Si le petit personnage casqué tourne en rond sur ce chemin, vous décidez néanmoins de ce qu’il va rencontrer, en jouant des cartes comme des tuiles de jeu de société, sur le bord de la route, autour du chemin ou même directement sous les pas du héros. Jouer une carte, c’est planter une prairie, ériger une montagne, faire sortir de terre un bosquet intriguant, et ainsi procurer différents bonus au héros, à intervalles réguliers. Loop hero divise son unité de temps en jours, signalés par un cocorico enroué, et le personnage voit remonter ses points de vie à chaque lever du soleil, mais aussi surgir rats, loups, vampires et squelettes au même rythme journalier. Ajouter un cimetière sur le chemin permet d’obtenir des matières premières – dont l’importance vous est décrite plus bas -, mais c’est aussi l’assurance de devoir y affronter un sac d’os armé d’une épée à chaque fois que l’on passe sur la case. Les cartes sont des bonus et font progresser le héros, mais sont aussi annonciatrices de dangers futurs, qu’il faut recroiser à chaque boucle effectuée, obligeant le joueur à bien penser leur placement et à ne pas tout poser sans réfléchir, au risque de rendre l’aventure trop complexe à chaque nouveau jour pour notre petit protégé. La complexité arrive bien assez tôt d’ailleurs, en même temps que le boss de fin de chapitre – invoqué au bout d’un certain nombre de cartes posées – écrase l’aventurier et renvoie tout ce petit monde de pixels au début d’une nouvelle boucle à reconstruire.

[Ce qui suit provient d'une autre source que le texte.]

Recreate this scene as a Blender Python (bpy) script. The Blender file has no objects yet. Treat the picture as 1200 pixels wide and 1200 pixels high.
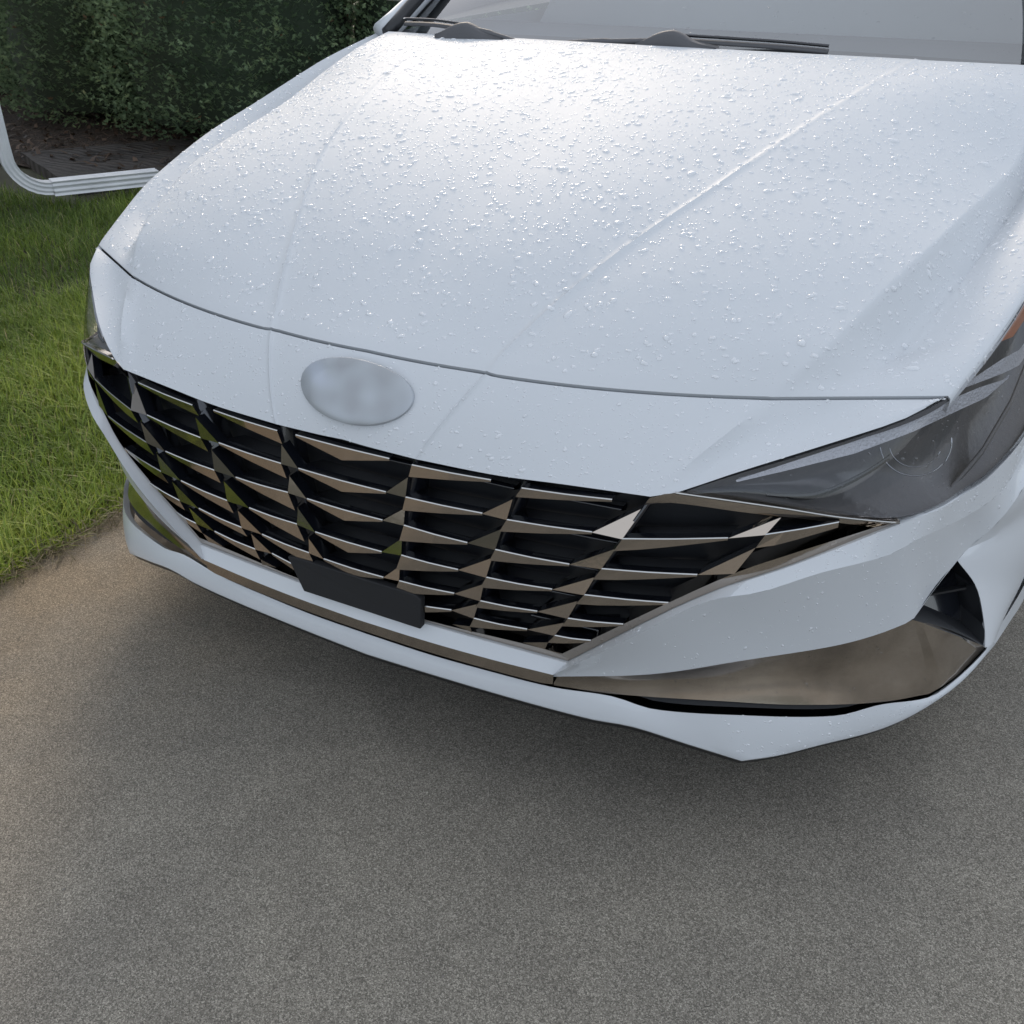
import bpy, bmesh, math, random
import numpy as np
from mathutils import Vector, Matrix
random.seed(7); rng = np.random.default_rng(7)
R = math.radians
scene = bpy.context.scene
COL = scene.collection

# ---------------------------------------------------------------- camera
cam_d = bpy.data.cameras.new('camera'); cam = bpy.data.objects.new('camera', cam_d); COL.objects.link(cam)
scene.camera = cam
CY, CP, CR = -0.4741, 0.5338, 0.0022            # heading, downward pitch, roll
fw = Vector((math.sin(CY)*math.cos(CP), math.cos(CY)*math.cos(CP), -math.sin(CP)))
rt = Vector((math.cos(CY), -math.sin(CY), 0)); up = rt.cross(fw)
rt, up = rt*math.cos(CR)+up*math.sin(CR), up*math.cos(CR)-rt*math.sin(CR)
M = Matrix((rt, up, -fw)).transposed().to_4x4(); M.translation = Vector((0.8367, -1.1117, 1.3019))
cam.matrix_world = M
cam_d.sensor_width = 36; cam_d.lens = 36*1166.353/1200; cam_d.clip_start = .05; cam_d.clip_end = 600
# ---------------------------------------------------------------- light
SUN_AZ, SUN_EL = R(-31), R(25)                   # from +Y (behind the car) towards +X
world = bpy.data.worlds.new('World'); scene.world = world; world.use_nodes = True
wt = world.node_tree; wt.nodes.clear()
sky = wt.nodes.new('ShaderNodeTexSky'); sky.sky_type = 'NISHITA'; sky.sun_disc = False
sky.sun_elevation = SUN_EL; sky.sun_rotation = SUN_AZ; sky.air_density = .60; sky.dust_density = 1.6; sky.ozone_density = 0.2
veil = wt.nodes.new('ShaderNodeMix'); veil.data_type = 'RGBA'; veil.inputs[0].default_value = .65      # thin even morning cloud over the clear sky
veil.inputs[7].default_value = (3.6, 3.76, 3.92, 1)
bg = wt.nodes.new('ShaderNodeBackground'); bg.inputs['Strength'].default_value = 0.15
wo = wt.nodes.new('ShaderNodeOutputWorld')
wt.links.new(sky.outputs[0], veil.inputs[6]); wt.links.new(veil.outputs[2], bg.inputs[0]); wt.links.new(bg.outputs[0], wo.inputs[0])
sd = bpy.data.lights.new('sun', 'SUN'); sd.energy = 0.85; sd.angle = R(18); sd.color = (1, .84, .66)
sun = bpy.data.objects.new('sun', sd); COL.objects.link(sun)
sv = Vector((math.sin(SUN_AZ)*math.cos(SUN_EL), math.cos(SUN_AZ)*math.cos(SUN_EL), math.sin(SUN_EL)))
sun.rotation_euler = sv.to_track_quat('Z', 'Y').to_euler()
scene.view_settings.view_transform = 'Standard'; scene.view_settings.look = 'None'
scene.view_settings.exposure = 1.22; scene.view_settings.gamma = 1; scene.view_settings.use_curve_mapping = False
scene.render.engine = 'CYCLES'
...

La perte d’équipement et de matières premières laisse un goût amer et caractéristique lorsque l’on cherche à pousser la boucle trop loin, mettant la mécanique du « Stop ou encore » au cœur de l’expérience. Loop Hero oblige à la vigilance, et récompense la prudence en permettant au joueur se repliant de son plein gré d’une série de boucles trop ardues de conserver tout ce qu’il a amassé dans son périple. En revenant au camp, le joueur chargé de bricoles et de bouts de bois va pouvoir construire différents bâtiments qui faciliteront ses prochaines aventures en permettant d’emporter de l’équipement supplémentaire, de remplir des potions, d’augmenter ses statistiques ou bien en ajoutant de nouvelles cartes – forêt, village, tour de guet – à choisir au moment de constituer le paquet de départ. Trois classes de héros peuvent également être obtenues  et apportent suffisamment de variété dans la préparation des parties, le déroulement des combats ou l’obtention de matériel.

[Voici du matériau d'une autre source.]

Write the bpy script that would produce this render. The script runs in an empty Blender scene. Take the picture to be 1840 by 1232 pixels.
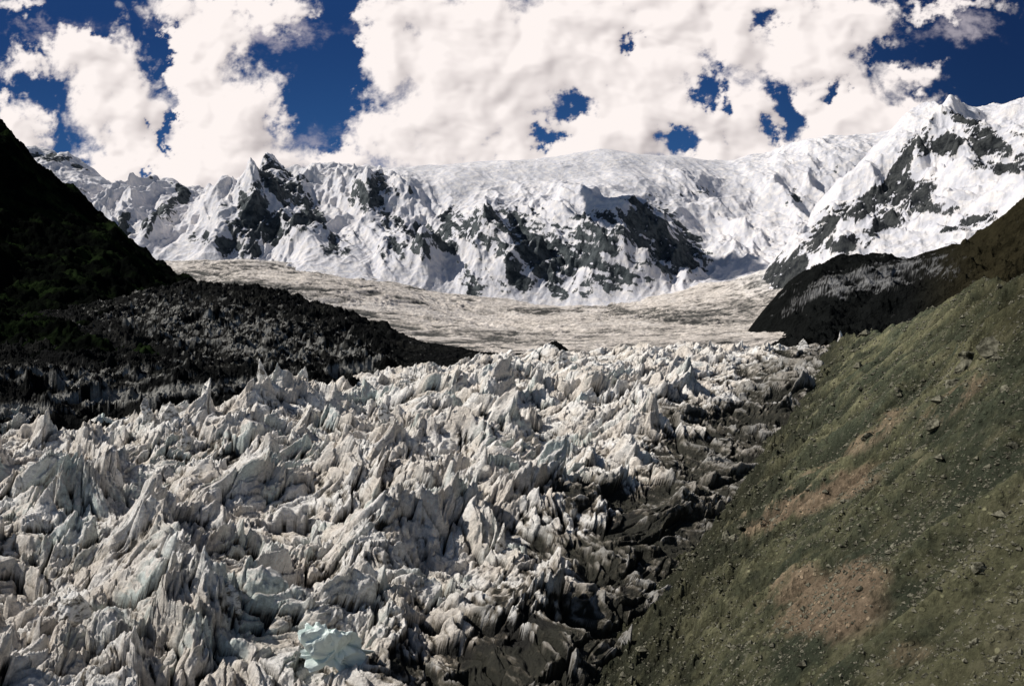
import bpy, math, random
import numpy as np
from mathutils import Vector
F=1431.0; CX=920.0; CY=616.0
rng=np.random.RandomState(7); random.seed(5)
scene=bpy.context.scene
# ---------------------------------------------------------------- noise
def perlin(x,y,seed=0):
    r=np.random.RandomState(seed+11)
    perm=r.permutation(256); perm=np.concatenate([perm,perm])
    ang=r.rand(256)*2*np.pi; gx=np.cos(ang).astype(np.float32); gy=np.sin(ang).astype(np.float32)
    xi=np.floor(x).astype(np.int64); yi=np.floor(y).astype(np.int64)
    xf=(x-xi).astype(np.float32); yf=(y-yi).astype(np.float32)
    xi&=255; yi&=255; xj=(xi+1)&255; yj=(yi+1)&255
    u=xf*xf*xf*(xf*(xf*6-15)+10); v=yf*yf*yf*(yf*(yf*6-15)+10)
    def g(a,b,dx,dy):
        h=perm[perm[a]+b]; return gx[h]*dx+gy[h]*dy
    n00=g(xi,yi,xf,yf); n10=g(xj,yi,xf-1,yf); n01=g(xi,yj,xf,yf-1); n11=g(xj,yj,xf-1,yf-1)
    a=n00+u*(n10-n00); b=n01+u*(n11-n01)
    return (a+v*(b-a))*1.5
def fbm(x,y,oct=5,seed=0,gain=0.5,lac=2.03):
    s=0; a=1.0; f=1.0; t=0
    for i in range(oct):
        s=s+a*perlin(x*f+17.3*i,y*f-9.1*i,seed+i); t+=a; a*=gain; f*=lac
    return s/t
def ridged(x,y,oct=6,seed=0,gain=0.5,lac=2.07,p=2.0):
    s=0; a=1.0; f=1.0; w=1.0; t=0
    for i in range(oct):
        n=1-np.abs(perlin(x*f+31.7*i,y*f+11.9*i,seed+i)); n=np.clip(n,0,1)**p
        s=s+a*n*w; t+=a; w=np.clip(n*1.3,0,1)*0.75+0.25; a*=gain; f*=lac
    return s/t
def blocks(x,y,seed,tilt=0.6,off=1.0):
    r=np.random.RandomState(seed); T=r.rand(5,4096)
    xi=np.floor(x).astype(np.int64); yi=np.floor(y).astype(np.int64)
    b1=np.full(x.shape,9.0); b2=np.full(x.shape,9.0); hh=np.zeros(x.shape)
    for i in (-1,0,1):
        for j in (-1,0,1):
            a=xi+i; b=yi+j; k=((a*73856093)^(b*19349663))&4095
            dx=a+T[0][k]-x; dy=b+T[1][k]-y; d=np.sqrt(dx*dx+dy*dy)
            h=(T[2][k]-0.5)*off-(dx*(T[3][k]-0.5)+dy*(T[4][k]-0.5))*2*tilt
            nw=d<b1; b2=np.where(nw,b1,np.minimum(b2,d)); hh=np.where(nw,h,hh); b1=np.minimum(b1,d)
    return hh,b2-b1
def sst(a,b,x):
    t=np.clip((x-a)/(b-a),0,1); return t*t*(3-2*t)
def col(a): return np.array(a,float)
def cmix(f,a,b):
    f=np.clip(f,0,1)[...,None]; return a*(1-f)+b*f
# ---------------------------------------------------------------- surface fit in polar terms
class Fit:
    def __init__(s,pts,k=1.0,c=0.02):
        P=np.array(pts,float); s.A=np.stack([(P[:,0]-CX)/F,k*np.log(P[:,2])],1); s.k=k; s.c=c
        v=(CY-P[:,1])/F; n=len(P)
        D=np.sqrt(((s.A[:,None]-s.A[None])**2).sum(-1)+c*c)
        M=np.zeros((n+3,n+3)); M[:n,:n]=D; M[:n,n]=1; M[:n,n+1:]=s.A; M[n,:n]=1; M[n+1:,:n]=s.A.T
        s.w=np.linalg.solve(M,np.concatenate([v,[0,0,0]]))
    def e(s,u,d):
        l=s.k*np.log(d); o=s.w[-3]+s.w[-2]*u+s.w[-1]*l
        for i in range(len(s.A)):
            o=o+s.w[i]*np.sqrt((u-s.A[i,0])**2+(l-s.A[i,1])**2+s.c**2)
        return o
def polar(px0,px1,nc,d0,d1,nr,pw=0.0):
    u=(np.linspace(px0,px1,nc)-CX)/F
    t=np.linspace(0,1,nr)
    d=np.exp(np.log(d0)+(np.log(d1)-np.log(d0))*t) if pw==0 else d0+(d1-d0)*t**pw
    U,D=np.meshgrid(u,d); return U,D
def slope_of(X,Y,Z):
    ax=np.gradient(X,axis=1);ay=np.gradient(Y,axis=1);az=np.gradient(Z,axis=1)
    bx=np.gradient(X,axis=0);by=np.gradient(Y,axis=0);bz=np.gradient(Z,axis=0)
    nx=ay*bz-az*by; ny=az*bx-ax*bz; nz=ax*by-ay*bx
    l=np.sqrt(nx*nx+ny*ny+nz*nz)+1e-9
    return 1-np.abs(nz)/l, nx/l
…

La richesse du jeu repose d’ailleurs grandement sur la variété des cartes et les combinaisons qu’elles permettent, et pousse à l’expérimentation dans leur placement : un champ accolé à un village augmente la capacité de récupération de points de vie du héros lorsqu’il le traverse, tandis que l’ajout d’une montagne à un ensemble de tuiles déjà posées transforme le tout en pic montagneux, faisant gagner plus de ressources mais augmentant les chances de voir apparaître une harpie sur le chemin. Il n’est pas rare de voir des tuiles en transformer d’autres et fournir de nouveaux bonus et ennemis, et le jeu se veut très généreux en termes de surprises du genre, qui, une fois comprises par le joueur, faciliteront l’appréhension de ses prochaines tentatives et augmenteront la maîtrise de ces environnements fourbes qui donnent d’une main et reprennent de l’autre.

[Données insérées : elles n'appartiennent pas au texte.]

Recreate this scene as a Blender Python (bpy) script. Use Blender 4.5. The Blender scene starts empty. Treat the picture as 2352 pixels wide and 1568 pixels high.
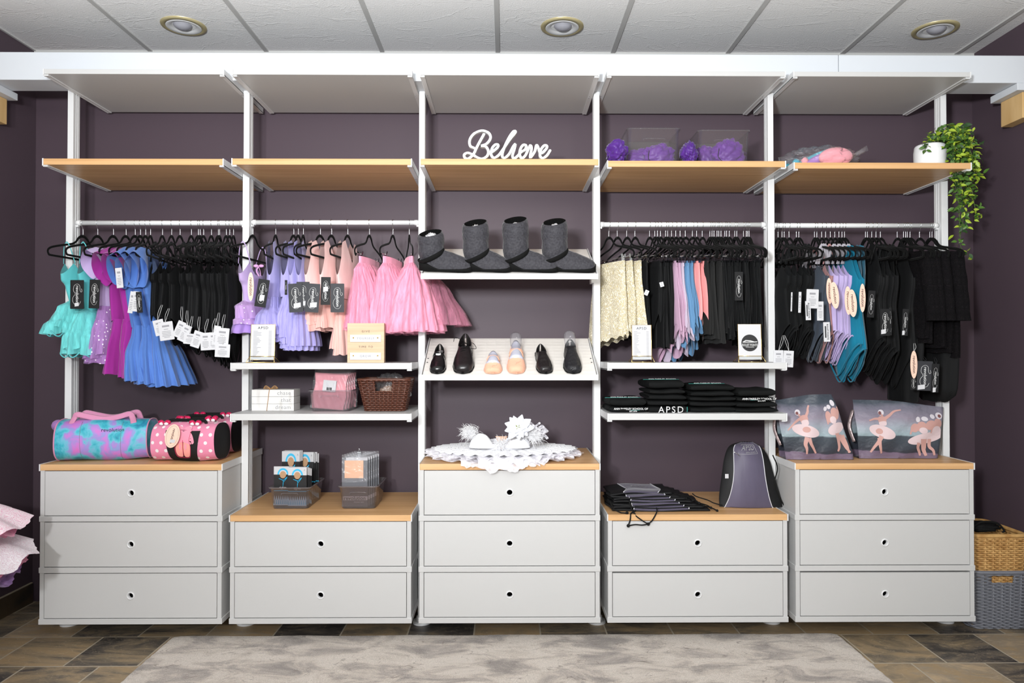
import bpy, bmesh, math, random
from mathutils import Matrix, Vector
PI = math.pi
sc = bpy.context.scene
COL = sc.collection
# ------------------------------------------------------------------ camera, light, exposure
F = 1646.55
CAM = Vector((-0.0175, -3.1654, 1.2921)); YAW = 0.0088; PITCH = 0.0121
cd = bpy.data.cameras.new('camera'); cam = bpy.data.objects.new('camera', cd); COL.objects.link(cam)
cd.sensor_width = 36.0; cd.sensor_fit = 'HORIZONTAL'; cd.lens = F * 36.0 / 2352; cd.clip_start = 0.02
cam.location = CAM; cam.rotation_euler = (PI / 2 + PITCH, 0, -YAW)
sc.camera = cam
sc.view_settings.view_transform = 'Standard'; sc.view_settings.look = 'None'
sc.view_settings.gamma = 1.0; sc.view_settings.use_curve_mapping = False
sc.view_settings.exposure = -0.22
w = bpy.data.worlds.new('ambient_fill'); sc.world = w; w.use_nodes = True  # even fill added in place of the room's ambient light
w.node_tree.nodes['Background'].inputs[0].default_value = (0.93, 0.97, 1.0, 1)
w.node_tree.nodes['Background'].inputs[1].default_value = 0.76

def lamp(name, kind, loc, energy, color=(1, 1, 1), aim=None, **kw):
    l = bpy.data.lights.new(name, kind); l.energy = energy; l.color = color
    for k, v in kw.items(): setattr(l, k, v)
    o = bpy.data.objects.new(name, l); COL.objects.link(o); o.location = loc
    if aim is not None:
        o.rotation_euler = (Vector(aim) - Vector(loc)).to_track_quat('-Z', 'Y').to_euler()
    return o
# photographer's flash, a little to the side of and behind the camera
lamp('camera_flash', 'SPOT', (-0.78, -3.78, 1.60), 248, (0.99, 0.99, 1.0), aim=(-0.25, 0.4, 1.45),
     spot_size=math.radians(160), spot_blend=0.35, shadow_soft_size=0.07)
# unseen area light added behind the camera as overhead ambient fill
lamp('overhead_fill', 'AREA', (0.3, -3.6, 2.78), 85, (1.0, 0.96, 0.9), aim=(0.1, 0.3, 0.9), shape='RECTANGLE', size=2.4, size_y=1.0)

lamp('ceiling_fill', 'SPOT', (-0.5, -3.3, 1.75), 460, (0.94, 0.98, 1.0), aim=(0.0, -1.5, 2.84), spot_size=math.radians(130), spot_blend=0.8, shadow_soft_size=0.15)  # unseen upward spot added to brighten the front of the ceiling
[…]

La liste des petits plaisirs provoqués par Loop hero s’enrichit aussi de celui d’observer son mini théâtre d’aventures prendre vie et de le modeler à sa guise, en plaçant là un bosquet maudit, là un manoir vampire, là un marais puant, ce qui ravira à coup sûr les petits maîtres du jeu de rôle qui sommeillent en vous. Et si vous adhérez à son esthétique tout de marron et de gris pixellisé, vous passerez de très chouettes moments à observer cet aquarium-RPG.

on est dÉjÀ passÉ par lÀ, NON?

Original et doté de mécaniques très malines et complémentaires, Loop Hero paye néanmoins son concept innovant du prix de la lassitude et de la chronophagie. Obtenir le bon nombre de matériaux pour passer un pallier dans la progression lente que propose le jeu est long et pousse à renouveler des parties quasi-identiques. Des bâtiments et des améliorations pourtant basiques comme la salle d’archives, permettant de donner accès à l’encyclopédie et de beaucoup mieux préparer ses futures sorties, ne sont disponibles qu’au prix de plusieurs heures à enchaîner les parties, qui de fait, se ressemblent beaucoup quand elles entraînent le joueur dans une collecte acharnée de matériaux rares.

On se retrouve alors face à un jeu qui lorgne un peu trop du côté de l’idle game, idée basée sur la répétition d’une tâche dans le simple but de débloquer la prochaine amélioration toujours plus coûteuse : pour y voir plus clair et vous familiariser avec l’idée, Cookie Clicker est un des représentants les plus redoutables du genre. Et les parties jouées en soufflant – et en usant des yeux déjà fatigués par l’âge sur des menus peu lisibles – se font nombreuses, rythmées par le clic mou des tuiles que l’on a déjà posées cent fois et de l’équipement que l’on finit par changer sans trop y porter attention, avec pour seul horizon l’obtention des dix minerais manquants pour la construction de la forge.

Ajoutons à cela le pilier central du jeu autour de la boucle temporelle, et celle de l’ennui s’en trouve assez régulièrement… bouclée. Attendez vous donc à passer par des moments pas faciles-faciles et un peu relous-relous entre deux découvertes enrichissant astucieusement les mécaniques.

Radical dans sa proposition de faire du joueur un maître du jeu présidant à la destinée d’un aventurier en quête de ses souvenirs, Loop Hero réussit à surprendre, à accrocher et se montre indéniablement addictif. Son système de tuiles à poser est riche de combinaisons, tout comme il permet de façonner de jolies cartes qui évoquent les prémices du jeu de rôle sur ordinateur. Reste que face à un système de progression trop basé sur la collecte fastidieuse et rattrapé par son concept de boucle temporelle, il pourra laisser le joueur s’embourber dans de longues séances d’ennui, à regarder son petit monde d’heroic fantasy artificiel tourner en rond.